Aim: Quote the data below in full, minus the images.

Data shown:
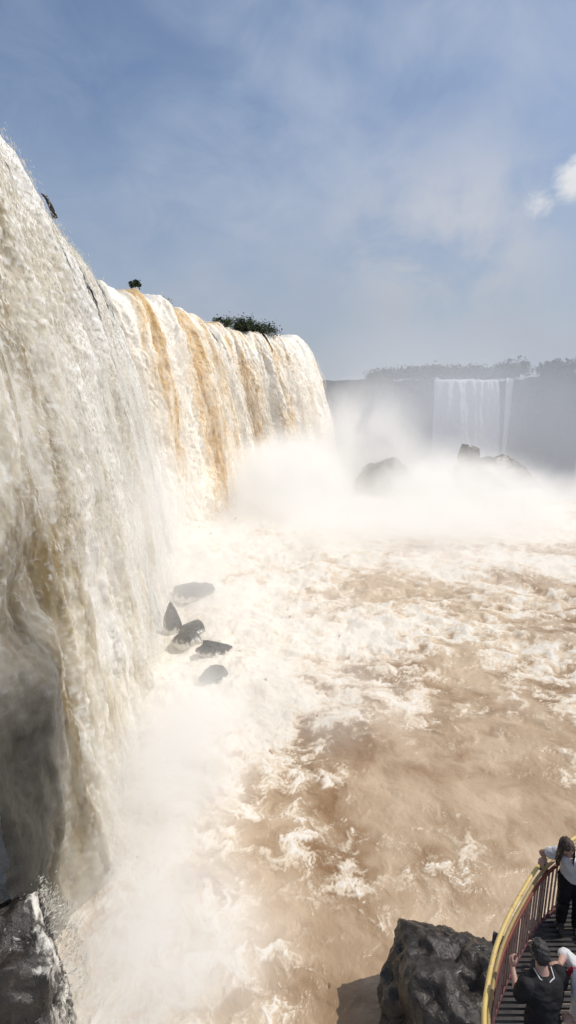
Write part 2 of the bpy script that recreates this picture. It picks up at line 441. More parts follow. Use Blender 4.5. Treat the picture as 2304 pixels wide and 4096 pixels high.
LIP1 = [(-25, 1), (-21, 5), (-17.2, 9.2), (-15.0, 12.4), (-14.3, 16.0), (-14.5, 20.2), (-15.5, 24), (-17.4, 30), (-18.8, 35), (-20.0, 42.1), (-22.2, 55.1), (-24.0, 64), (-25.6, 69.5), (-28, 73)]
def foam1(A, B, A2, fold, bl, bl2, Y, Z):
    big = fbm2(A * 0.16 + 4, B * 0.035, 3); mid = fbm2(A2 * 0.5, B * 0.16, 4, 0.6)
    f = 0.60 + 0.45 * big + 0.30 * mid + 0.25 * (bl - 0.5)
    near = sst(Y, 26, 17)                                    # thin ochre veil by the left edge
    f = f - 0.50 * near * (0.5 + 0.7 * fbm2(A * 0.7, B * 0.07 + 3, 3))
    f += 0.3 * sst(Y, 32, 62) * sst(B, 0, 8)
    veil = fbm2(A2 * 1.5 + 3, B * 0.13, 4, 0.6); fleck = fbm2(A2 * 7.5, B * 3.0, 3, 0.7) * (1 - 0.6 * sst(B, 10, 26))
    g = 0.32 + 0.38 * veil + 0.85 * fleck + 0.3 * (bl2 - 0.5)
    return np.clip(f, 0, 1), g
def keep1(A, B, X, Y, Z):
    return (Y > 10.5 + 0.8 * fbm2(A * 1.2, B * 0.1, 3)) & (Y < 69.5 + 1.5 * fbm2(B * 0.4, A * 0 + 7, 3) + np.minimum(0, -B) * 0.03)
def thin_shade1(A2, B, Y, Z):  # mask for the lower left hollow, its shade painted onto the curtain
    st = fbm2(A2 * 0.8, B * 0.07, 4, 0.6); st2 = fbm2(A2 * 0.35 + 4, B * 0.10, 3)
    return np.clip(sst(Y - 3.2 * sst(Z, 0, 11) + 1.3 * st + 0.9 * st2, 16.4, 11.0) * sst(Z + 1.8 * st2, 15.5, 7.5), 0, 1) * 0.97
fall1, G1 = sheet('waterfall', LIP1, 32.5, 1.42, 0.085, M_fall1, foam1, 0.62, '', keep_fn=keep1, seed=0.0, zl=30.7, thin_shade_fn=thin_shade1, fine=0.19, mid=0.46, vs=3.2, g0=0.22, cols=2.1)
tag(fall1, 'towering grey-white curtain of falling water nearest, filling the left edge', 'waterfall')
spray_on('spray', G1, 90000, fall1, 0.3, 22, 0.26, 0.036, ok=KEPT[fall1.name] & (G1[1] > 17.5))

LIP2 = [(-30, 62), (-26.5, 66.5), (-23.6, 71.0), (-20.1, 77.4), (-18.2, 86), (-16.4, 97.5), (-12.5, 104), (-8, 108.5), (-3.6, 112.3), (-1.5, 114.2), (-0.8, 116)]
def foam2(A, B, A2, fold, bl, bl2, Y, Z):
    st = fbm2(A2 * 0.20 + 2, B * 0.02, 3, 0.6); st2 = fbm2(A2 * 0.8, B * 0.11 + 3, 5, 0.65)
    f = 0.70 + 0.70 * st + 0.42 * st2 + 0.35 * (bl - 0.5)
    wob = 0.9 * fbm2(B * 0.12, A * 0.02 + 3, 2)
    f -= 0.40 * np.exp(-((A2 - 26.0 - wob + 0.02 * B) / 3.6) ** 2) * sst(B, -3, 1) + 0.27 * np.exp(-((A2 - 17.0 - wob) / 1.8) ** 2) + 0.34 * np.exp(-((A2 - 50 - wob) / 1.6) ** 2) * sst(B, 4, 9)
    f -= 0.30 * sst(Y, 24, 17) * sst(B, 6, 14) * 0
    f -= 0.34 * sst(B, 3.5, 0) * sst(A, 30, 46)
    f += 0.40 * sst(B, 22, 34) + 0.25 * np.exp(-((A - 21.0) / 1.6) ** 2)
    g = 0.30 + 0.45 * fbm2(A2 * 3.5, B * 1.2, 3, 0.7) + 0.4 * fbm2(A2 * 1.1, B * 0.1, 4) + 0.3 * (bl2 - 0.5)
    return np.clip(f, 0, 1), g
fall2, G2_ = sheet('waterfall', LIP2, 33, 1.55, 0.15, M_fall2, foam2, 0.72, '', seed=3.0, vs=3.4, cols=1.5, mid=0.75, fine=0.30, lipwob=1.7, kend=1.30, g0=0.45)
V1 = mat('water_veil', veil_fn((0.88, 0.86, 0.81), 0.45, 0.70, 0.8, 1.0)); V2 = mat('pale_water_veil', veil_fn((0.86, 0.80, 0.71), 0.46, 0.68, 0.8, 0.75))
TH1 = thin_shade1(np.meshgrid(G1[4], G1[5])[0], np.meshgrid(G1[4], G1[5])[1], G1[1], G1[2])
for off, sd in ((0.45, 10.0), (1.0, 50.0)): veil(G1, fall1, V1, off * 0.8, 4, sd, KEPT[fall1.name] & (G1[1] < 57), TH1, 9.0)
for off, sd in ((0.5, 20.0), (1.1, 70.0)): veil(G2_, fall2, V2, off, 3, sd)
tag(fall2, 'ochre and cream streaked waterfall in the middle, behind the nearest grey curtain', 'waterfall')
spray_on('spray', G2_, 16000, fall2, 0.3, 26, 0.25, 0.055)

LIP3 = [(-5.8, 110.9), (-4.0, 112.4), (-1.4, 114.9), (0.6, 119), (1.2, 122.5), (0.6, 127), (-2, 133), (-7, 139)]
def foam3(A, B, A2, fold, bl, bl2, Y, Z):
    st = fbm2(A2 * 0.45 + 2, B * 0.03, 3, 0.6)
    f = 0.85 + 0.5 * st + 0.3 * (bl - 0.5)
    g = 0.35 + 0.7 * fbm2(A2 * 2.2, B * 0.9, 3, 0.7)
    return np.clip(f, 0, 1), g
fall3, G3_ = sheet('waterfall', LIP3, 33, 2.0, 0.18, M_fall2, foam3, 0.6, '', seed=41.0, vs=3.4, cols=1.4, mid=0.7, fine=0.30, lipwob=1.0, g0=0.45)
veil(G3_, fall3, V2, 0.6, 3, 90.0)
tag(fall3, 'white waterfall curtain at the far right end, its edge curving down into the mist', 'waterfall')
spray_on('spray', G3_, 6000, fall3, 0.3, 26, 0.3, 0.06)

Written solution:
Write part 2 of the bpy script that recreates this picture. It picks up at line 441. More parts follow. Use Blender 4.5. Treat the picture as 2304 pixels wide and 4096 pixels high.
LIP1 = [(-25, 1), (-21, 5), (-17.2, 9.2), (-15.0, 12.4), (-14.3, 16.0), (-14.5, 20.2), (-15.5, 24), (-17.4, 30), (-18.8, 35), (-20.0, 42.1), (-22.2, 55.1), (-24.0, 64), (-25.6, 69.5), (-28, 73)]
def foam1(A, B, A2, fold, bl, bl2, Y, Z):
    big = fbm2(A * 0.16 + 4, B * 0.035, 3); mid = fbm2(A2 * 0.5, B * 0.16, 4, 0.6)
    f = 0.60 + 0.45 * big + 0.30 * mid + 0.25 * (bl - 0.5)
    near = sst(Y, 26, 17)                                    # thin ochre veil by the left edge
    f = f - 0.50 * near * (0.5 + 0.7 * fbm2(A * 0.7, B * 0.07 + 3, 3))
    f += 0.3 * sst(Y, 32, 62) * sst(B, 0, 8)
    veil = fbm2(A2 * 1.5 + 3, B * 0.13, 4, 0.6); fleck = fbm2(A2 * 7.5, B * 3.0, 3, 0.7) * (1 - 0.6 * sst(B, 10, 26))
    g = 0.32 + 0.38 * veil + 0.85 * fleck + 0.3 * (bl2 - 0.5)
    return np.clip(f, 0, 1), g
def keep1(A, B, X, Y, Z):
    return (Y > 10.5 + 0.8 * fbm2(A * 1.2, B * 0.1, 3)) & (Y < 69.5 + 1.5 * fbm2(B * 0.4, A * 0 + 7, 3) + np.minimum(0, -B) * 0.03)
def thin_shade1(A2, B, Y, Z):  # mask for the lower left hollow, its shade painted onto the curtain
    st = fbm2(A2 * 0.8, B * 0.07, 4, 0.6); st2 = fbm2(A2 * 0.35 + 4, B * 0.10, 3)
    return np.clip(sst(Y - 3.2 * sst(Z, 0, 11) + 1.3 * st + 0.9 * st2, 16.4, 11.0) * sst(Z + 1.8 * st2, 15.5, 7.5), 0, 1) * 0.97
fall1, G1 = sheet('waterfall', LIP1, 32.5, 1.42, 0.085, M_fall1, foam1, 0.62, '', keep_fn=keep1, seed=0.0, zl=30.7, thin_shade_fn=thin_shade1, fine=0.19, mid=0.46, vs=3.2, g0=0.22, cols=2.1)
tag(fall1, 'towering grey-white curtain of falling water nearest, filling the left edge', 'waterfall')
spray_on('spray', G1, 90000, fall1, 0.3, 22, 0.26, 0.036, ok=KEPT[fall1.name] & (G1[1] > 17.5))

LIP2 = [(-30, 62), (-26.5, 66.5), (-23.6, 71.0), (-20.1, 77.4), (-18.2, 86), (-16.4, 97.5), (-12.5, 104), (-8, 108.5), (-3.6, 112.3), (-1.5, 114.2), (-0.8, 116)]
def foam2(A, B, A2, fold, bl, bl2, Y, Z):
    st = fbm2(A2 * 0.20 + 2, B * 0.02, 3, 0.6); st2 = fbm2(A2 * 0.8, B * 0.11 + 3, 5, 0.65)
    f = 0.70 + 0.70 * st + 0.42 * st2 + 0.35 * (bl - 0.5)
    wob = 0.9 * fbm2(B * 0.12, A * 0.02 + 3, 2)
    f -= 0.40 * np.exp(-((A2 - 26.0 - wob + 0.02 * B) / 3.6) ** 2) * sst(B, -3, 1) + 0.27 * np.exp(-((A2 - 17.0 - wob) / 1.8) ** 2) + 0.34 * np.exp(-((A2 - 50 - wob) / 1.6) ** 2) * sst(B, 4, 9)
    f -= 0.30 * sst(Y, 24, 17) * sst(B, 6, 14) * 0
    f -= 0.34 * sst(B, 3.5, 0) * sst(A, 30, 46)
    f += 0.40 * sst(B, 22, 34) + 0.25 * np.exp(-((A - 21.0) / 1.6) ** 2)
    g = 0.30 + 0.45 * fbm2(A2 * 3.5, B * 1.2, 3, 0.7) + 0.4 * fbm2(A2 * 1.1, B * 0.1, 4) + 0.3 * (bl2 - 0.5)
    return np.clip(f, 0, 1), g
fall2, G2_ = sheet('waterfall', LIP2, 33, 1.55, 0.15, M_fall2, foam2, 0.72, '', seed=3.0, vs=3.4, cols=1.5, mid=0.75, fine=0.30, lipwob=1.7, kend=1.30, g0=0.45)
V1 = mat('water_veil', veil_fn((0.88, 0.86, 0.81), 0.45, 0.70, 0.8, 1.0)); V2 = mat('pale_water_veil', veil_fn((0.86, 0.80, 0.71), 0.46, 0.68, 0.8, 0.75))
TH1 = thin_shade1(np.meshgrid(G1[4], G1[5])[0], np.meshgrid(G1[4], G1[5])[1], G1[1], G1[2])
for off, sd in ((0.45, 10.0), (1.0, 50.0)): veil(G1, fall1, V1, off * 0.8, 4, sd, KEPT[fall1.name] & (G1[1] < 57), TH1, 9.0)
for off, sd in ((0.5, 20.0), (1.1, 70.0)): veil(G2_, fall2, V2, off, 3, sd)
tag(fall2, 'ochre and cream streaked waterfall in the middle, behind the nearest grey curtain', 'waterfall')
spray_on('spray', G2_, 16000, fall2, 0.3, 26, 0.25, 0.055)

LIP3 = [(-5.8, 110.9), (-4.0, 112.4), (-1.4, 114.9), (0.6, 119), (1.2, 122.5), (0.6, 127), (-2, 133), (-7, 139)]
def foam3(A, B, A2, fold, bl, bl2, Y, Z):
    st = fbm2(A2 * 0.45 + 2, B * 0.03, 3, 0.6)
    f = 0.85 + 0.5 * st + 0.3 * (bl - 0.5)
    g = 0.35 + 0.7 * fbm2(A2 * 2.2, B * 0.9, 3, 0.7)
    return np.clip(f, 0, 1), g
fall3, G3_ = sheet('waterfall', LIP3, 33, 2.0, 0.18, M_fall2, foam3, 0.6, '', seed=41.0, vs=3.4, cols=1.4, mid=0.7, fine=0.30, lipwob=1.0, g0=0.45)
veil(G3_, fall3, V2, 0.6, 3, 90.0)
tag(fall3, 'white waterfall curtain at the far right end, its edge curving down into the mist', 'waterfall')
spray_on('spray', G3_, 6000, fall3, 0.3, 26, 0.3, 0.06)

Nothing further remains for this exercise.